Sometimes it is a tragedy or catastrophe that triggers a person to remember and to seek answers. On a larger scale, perhaps it is necessary for humanity to reach a crisis point – in its materialism, commercialism, and social systems – for there to arise within people the need for something else. The interior life recognizes that it is the essential nature of being human to seek for something more, something beyond. This need for communion with something greater has largely been fed by the role of religious, and/or spiritual, traditions. However, the human being’s need for a meaningful, developmental life has still not been met by our societies, especially so among the highly industrialized cultures.

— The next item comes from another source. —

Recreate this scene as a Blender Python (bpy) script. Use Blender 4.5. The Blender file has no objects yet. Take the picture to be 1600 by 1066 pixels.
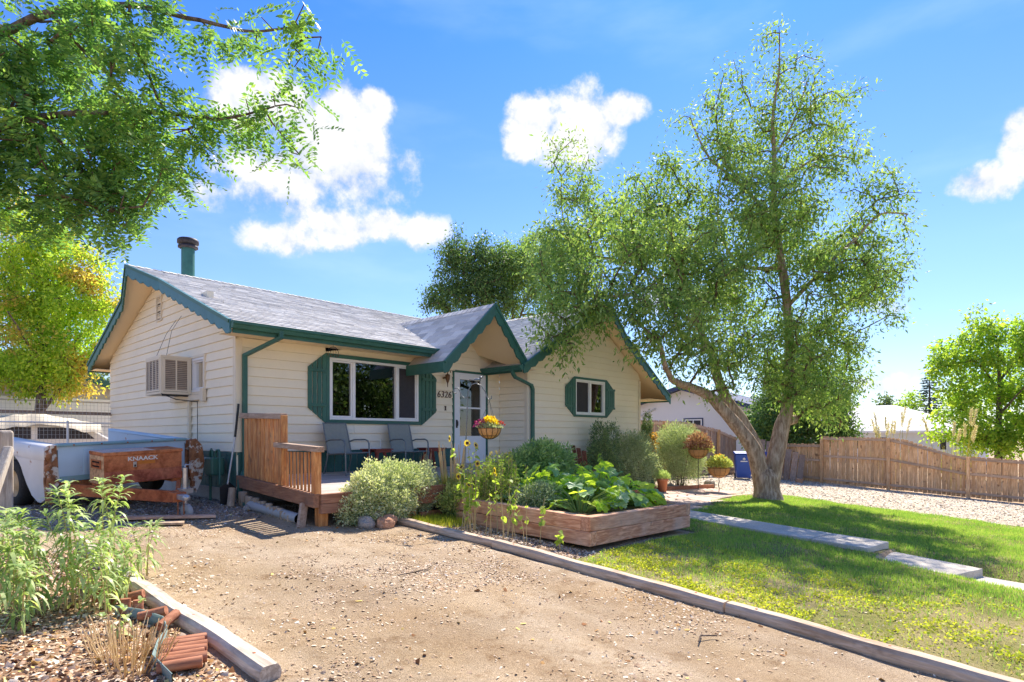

We have developed our faith, our reason, our mental pursuits; we have established industry and created marvellous technologies – yet we have failed to work on ourselves. We have failed to grow our souls.

Soul-making as well as taking care of one’s soul are not specifically introverted or monastic pursuits – they do not require steadfast introspection or a dramatic withdrawal from the world. The Romantic Poet Keats said – “Call the world if you please, ‘the vale of Soul-making.’ Then you will find out the use of the world.” It is my opinion that ‘soul-making’ needs to be re-imagined and reintegrated into our societies. We need not go back to animism or alchemy to find soul-making. We can find it here, in the everyday Now. The genuine expression of a truth takes no fixed form. Self-development, or self-refinement if you prefer, is not an ideology or a fixed science. It is a basic human right. The interior life should be recognized as an inherent human need, and it should be socially acceptable and encouraged to direct part of our gaze in its direction. After all, if the outer sun rises but the inner sun does not, then nothing has been gained.

‘One is an architect of the interior – who works on interior architecture’
Anon

 

[i] No wonder then that the absurdist French philosopher Albert Camus wrote an essay titled ‘The Myth of Sisyphus’ (1942) describing man’s useless search for meaning in an unintelligible world.